Facebook Live can be used to keep our friends and family in the know, but as of recently, it's been used to show off crimes. A teen in Chicago was gang raped this week, while 40 people watched on Facebook live. Police in the metro are noticing a growing theme and are sending a message to parents.

When you log into Facebook, it's common for a Facebook Live to pop up on your Newsfeed. Usually a friend with big news to share or just goofing off, but just days ago something shocking appeared.

"It's obviously a horrific situation. It's one like so many things, 10 years ago, we never could've imagined," Westwood Police Chief Greg O'Halloran said.

Chief O'Halloran saw the news online.

"More than the fact they did this, 40 people saw it and didn't pick up the phone and dial 911," Superintendent Eddie Jones with Chicago police said.

The video was up long enough for the victim's friends, even her family to see.

"We are family so when one of us hurt we all hurt," family friend Nicole Williams said.

A case, while hundreds of miles away, hit the metro police chief hard.

"We all hope and pray she gets the help she needs.
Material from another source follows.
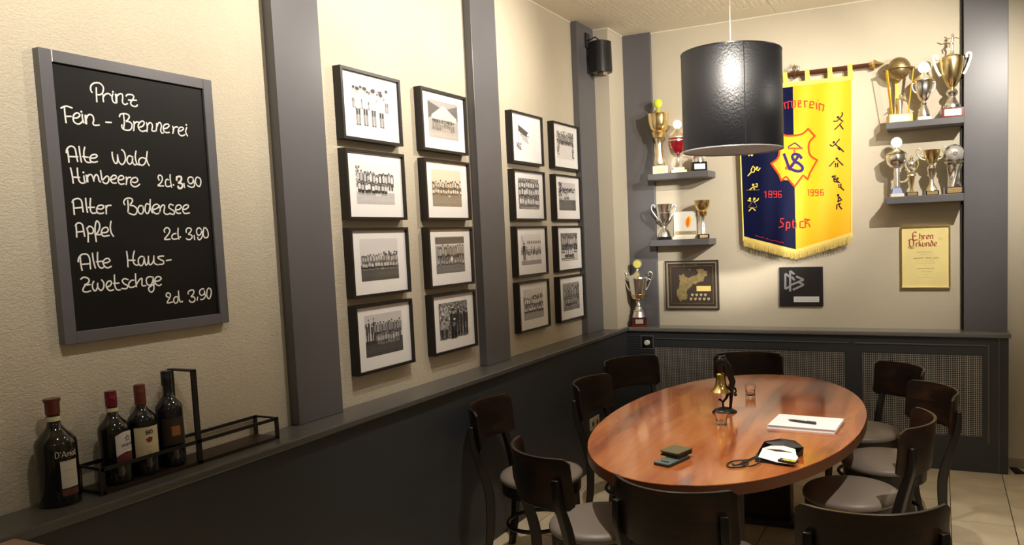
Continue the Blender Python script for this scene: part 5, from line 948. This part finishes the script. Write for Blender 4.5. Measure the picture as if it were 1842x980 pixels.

I'm sure that's gonna take years. What a horrible situation of any victim of violence like this," Chief O'Halloran said.

Police say it's becoming an issue of criminals wanting to brag and stream the crime live for all of their friends to see, in a world where social media is all teens know, not thinking of the consequences.

"There are studies out there that show people are driven by the ratings they get on social media pages. The real concern that people are driven by getting more views or more likes."

While there hasn't been a case in Kansas City yet, metro police hope this will be a wake up call for parents.

"Things don't go away once they're on the internet. The real message is for parents to sit down and have open conversations with their sons and daughters on how they could be impacted," Chief O'Halloran said.